Posted by xcski_paul@reddit | talesfromtechsupport | View on Reddit | 20 comments

I was a software developer at a company that doesn’t exist any more. It was in the late 80s/early 90s. I went to a customer site in another country to do some custom programming. Our product had a programming language, and because the customer was in a country with a strict hierarchy and a macho culture, I basically was under orders not to tell them that the way they were using our programming language was wrong, bizarre and illogical, I had to adapt our programming language to work the way they wanted it to. Needless to say, it was a long and frustrating assignment.

But the worst thing was when I called back to head office to check my voice messages. And discovered that my extension no longer existed. Oh, I should mention this was only a few months after we’d gotten an actual “dial in and type in your extension” switchboard instead of asking a receptionist to connect you. And I guess tech support never got the memo, because for their own convenience, if you were out of the office, they CHANGED YOUR EXTENSION, putting everybody who was out of the office in a particular set of numbers. Oh, and if you didn’t know the extension, you could type in the name of who you were calling using the letters on your phone, EXCEPT THE PHONES IN THIS COUNTRY DIDN’T HAVE LETTERS ON THEM. And without an internet connection to look this stuff up (we were sending files over UUCP on the phone network), I had to figure out what letters belong on each key through a bit of trial and error, and put a chart beside the damn phone so I could find my own extension to get my voice mail.
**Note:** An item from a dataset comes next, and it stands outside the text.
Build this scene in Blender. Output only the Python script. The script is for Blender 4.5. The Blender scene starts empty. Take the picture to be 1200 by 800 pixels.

Oh, and did I mention that the company management had, when we changed over to the automatic switchboard, gotten everybody to put their extension number on their business cards? And that when you came home from being at a customer site, they wouldn’t even assign you the same extension as you’d had before you left, meaning you’d have to toss all your business cards and order another pack?

Oh, and in spite of the fact that changing everybody’s extension numbers was

A) stupid and

B) went against corporates desire to have people’s extensions on their business cards and

C) stupid

I still had to fight the tech support people all the way to a VP before they agreed to stop changing people’s extensions just because they were working in a smokey and un-air conditioned office in Madrid in August.